Goal
Every line below should be repeated exactly.

Dataset section
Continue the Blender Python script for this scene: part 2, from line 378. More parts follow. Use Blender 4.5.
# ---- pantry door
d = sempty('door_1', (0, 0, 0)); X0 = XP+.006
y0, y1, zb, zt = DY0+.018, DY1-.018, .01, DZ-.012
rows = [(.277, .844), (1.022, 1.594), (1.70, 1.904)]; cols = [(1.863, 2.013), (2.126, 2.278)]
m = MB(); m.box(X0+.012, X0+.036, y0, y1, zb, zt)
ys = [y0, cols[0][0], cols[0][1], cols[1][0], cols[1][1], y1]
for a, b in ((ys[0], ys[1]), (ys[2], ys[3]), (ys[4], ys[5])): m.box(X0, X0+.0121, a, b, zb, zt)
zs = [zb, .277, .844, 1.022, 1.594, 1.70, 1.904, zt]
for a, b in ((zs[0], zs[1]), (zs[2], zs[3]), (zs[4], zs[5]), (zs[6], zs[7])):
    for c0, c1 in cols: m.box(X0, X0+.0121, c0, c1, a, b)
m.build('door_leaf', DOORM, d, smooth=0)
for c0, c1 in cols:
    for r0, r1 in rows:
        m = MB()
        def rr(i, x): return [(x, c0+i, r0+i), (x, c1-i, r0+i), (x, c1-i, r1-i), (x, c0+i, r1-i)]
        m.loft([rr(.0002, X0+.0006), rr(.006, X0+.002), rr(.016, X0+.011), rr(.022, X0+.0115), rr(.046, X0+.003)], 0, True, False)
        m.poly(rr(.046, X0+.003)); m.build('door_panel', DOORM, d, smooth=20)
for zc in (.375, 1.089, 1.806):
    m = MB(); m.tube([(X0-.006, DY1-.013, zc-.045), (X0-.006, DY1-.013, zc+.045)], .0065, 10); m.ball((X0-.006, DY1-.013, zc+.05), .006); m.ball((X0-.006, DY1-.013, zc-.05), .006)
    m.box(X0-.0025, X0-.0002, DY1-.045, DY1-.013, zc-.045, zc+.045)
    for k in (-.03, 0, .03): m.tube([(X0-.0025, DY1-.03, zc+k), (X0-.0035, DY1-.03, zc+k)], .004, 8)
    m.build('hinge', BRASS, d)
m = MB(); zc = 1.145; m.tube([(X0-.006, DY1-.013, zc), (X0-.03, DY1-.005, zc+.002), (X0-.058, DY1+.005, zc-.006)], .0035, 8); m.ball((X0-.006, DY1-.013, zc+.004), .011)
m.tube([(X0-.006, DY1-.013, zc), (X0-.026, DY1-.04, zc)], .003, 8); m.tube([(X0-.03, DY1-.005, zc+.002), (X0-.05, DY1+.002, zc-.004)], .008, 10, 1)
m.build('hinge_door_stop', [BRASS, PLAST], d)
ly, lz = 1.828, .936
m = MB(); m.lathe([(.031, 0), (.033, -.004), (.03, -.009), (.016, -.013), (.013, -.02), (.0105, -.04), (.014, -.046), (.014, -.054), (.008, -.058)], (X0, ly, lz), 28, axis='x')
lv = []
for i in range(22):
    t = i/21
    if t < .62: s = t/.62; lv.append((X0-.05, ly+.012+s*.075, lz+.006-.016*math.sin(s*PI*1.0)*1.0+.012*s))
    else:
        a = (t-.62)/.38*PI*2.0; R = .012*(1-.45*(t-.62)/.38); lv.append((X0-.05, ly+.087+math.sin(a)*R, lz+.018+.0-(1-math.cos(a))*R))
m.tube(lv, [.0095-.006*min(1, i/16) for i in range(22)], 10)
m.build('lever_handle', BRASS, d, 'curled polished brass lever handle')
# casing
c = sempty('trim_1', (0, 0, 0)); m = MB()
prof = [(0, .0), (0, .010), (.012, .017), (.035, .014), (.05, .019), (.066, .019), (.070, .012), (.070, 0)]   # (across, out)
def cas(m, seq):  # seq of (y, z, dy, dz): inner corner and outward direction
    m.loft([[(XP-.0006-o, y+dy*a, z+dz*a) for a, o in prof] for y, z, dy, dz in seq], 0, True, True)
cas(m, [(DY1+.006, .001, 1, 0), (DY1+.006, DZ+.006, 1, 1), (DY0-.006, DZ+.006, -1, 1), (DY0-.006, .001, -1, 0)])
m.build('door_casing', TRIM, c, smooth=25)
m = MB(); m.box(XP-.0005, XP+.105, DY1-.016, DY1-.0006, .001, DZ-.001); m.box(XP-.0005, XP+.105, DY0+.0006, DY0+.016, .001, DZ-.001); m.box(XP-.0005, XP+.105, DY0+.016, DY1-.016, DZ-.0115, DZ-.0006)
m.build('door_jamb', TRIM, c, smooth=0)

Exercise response
Continue the Blender Python script for this scene: part 2, from line 378. More parts follow. Use Blender 4.5.
# ---- pantry door
d = sempty('door_1', (0, 0, 0)); X0 = XP+.006
y0, y1, zb, zt = DY0+.018, DY1-.018, .01, DZ-.012
rows = [(.277, .844), (1.022, 1.594), (1.70, 1.904)]; cols = [(1.863, 2.013), (2.126, 2.278)]
m = MB(); m.box(X0+.012, X0+.036, y0, y1, zb, zt)
ys = [y0, cols[0][0], cols[0][1], cols[1][0], cols[1][1], y1]
for a, b in ((ys[0], ys[1]), (ys[2], ys[3]), (ys[4], ys[5])): m.box(X0, X0+.0121, a, b, zb, zt)
zs = [zb, .277, .844, 1.022, 1.594, 1.70, 1.904, zt]
for a, b in ((zs[0], zs[1]), (zs[2], zs[3]), (zs[4], zs[5]), (zs[6], zs[7])):
    for c0, c1 in cols: m.box(X0, X0+.0121, c0, c1, a, b)
m.build('door_leaf', DOORM, d, smooth=0)
for c0, c1 in cols:
    for r0, r1 in rows:
        m = MB()
        def rr(i, x): return [(x, c0+i, r0+i), (x, c1-i, r0+i), (x, c1-i, r1-i), (x, c0+i, r1-i)]
        m.loft([rr(.0002, X0+.0006), rr(.006, X0+.002), rr(.016, X0+.011), rr(.022, X0+.0115), rr(.046, X0+.003)], 0, True, False)
        m.poly(rr(.046, X0+.003)); m.build('door_panel', DOORM, d, smooth=20)
for zc in (.375, 1.089, 1.806):
    m = MB(); m.tube([(X0-.006, DY1-.013, zc-.045), (X0-.006, DY1-.013, zc+.045)], .0065, 10); m.ball((X0-.006, DY1-.013, zc+.05), .006); m.ball((X0-.006, DY1-.013, zc-.05), .006)
    m.box(X0-.0025, X0-.0002, DY1-.045, DY1-.013, zc-.045, zc+.045)
    for k in (-.03, 0, .03): m.tube([(X0-.0025, DY1-.03, zc+k), (X0-.0035, DY1-.03, zc+k)], .004, 8)
    m.build('hinge', BRASS, d)
m = MB(); zc = 1.145; m.tube([(X0-.006, DY1-.013, zc), (X0-.03, DY1-.005, zc+.002), (X0-.058, DY1+.005, zc-.006)], .0035, 8); m.ball((X0-.006, DY1-.013, zc+.004), .011)
m.tube([(X0-.006, DY1-.013, zc), (X0-.026, DY1-.04, zc)], .003, 8); m.tube([(X0-.03, DY1-.005, zc+.002), (X0-.05, DY1+.002, zc-.004)], .008, 10, 1)
m.build('hinge_door_stop', [BRASS, PLAST], d)
ly, lz = 1.828, .936
m = MB(); m.lathe([(.031, 0), (.033, -.004), (.03, -.009), (.016, -.013), (.013, -.02), (.0105, -.04), (.014, -.046), (.014, -.054), (.008, -.058)], (X0, ly, lz), 28, axis='x')
lv = []
for i in range(22):
    t = i/21
    if t < .62: s = t/.62; lv.append((X0-.05, ly+.012+s*.075, lz+.006-.016*math.sin(s*PI*1.0)*1.0+.012*s))
    else:
        a = (t-.62)/.38*PI*2.0; R = .012*(1-.45*(t-.62)/.38); lv.append((X0-.05, ly+.087+math.sin(a)*R, lz+.018+.0-(1-math.cos(a))*R))
m.tube(lv, [.0095-.006*min(1, i/16) for i in range(22)], 10)
m.build('lever_handle', BRASS, d, 'curled polished brass lever handle')
# casing
c = sempty('trim_1', (0, 0, 0)); m = MB()
prof = [(0, .0), (0, .010), (.012, .017), (.035, .014), (.05, .019), (.066, .019), (.070, .012), (.070, 0)]   # (across, out)
def cas(m, seq):  # seq of (y, z, dy, dz): inner corner and outward direction
    m.loft([[(XP-.0006-o, y+dy*a, z+dz*a) for a, o in prof] for y, z, dy, dz in seq], 0, True, True)
cas(m, [(DY1+.006, .001, 1, 0), (DY1+.006, DZ+.006, 1, 1), (DY0-.006, DZ+.006, -1, 1), (DY0-.006, .001, -1, 0)])
m.build('door_casing', TRIM, c, smooth=25)
m = MB(); m.box(XP-.0005, XP+.105, DY1-.016, DY1-.0006, .001, DZ-.001); m.box(XP-.0005, XP+.105, DY0+.0006, DY0+.016, .001, DZ-.001); m.box(XP-.0005, XP+.105, DY0+.016, DY1-.016, DZ-.0115, DZ-.0006)
m.build('door_jamb', TRIM, c, smooth=0)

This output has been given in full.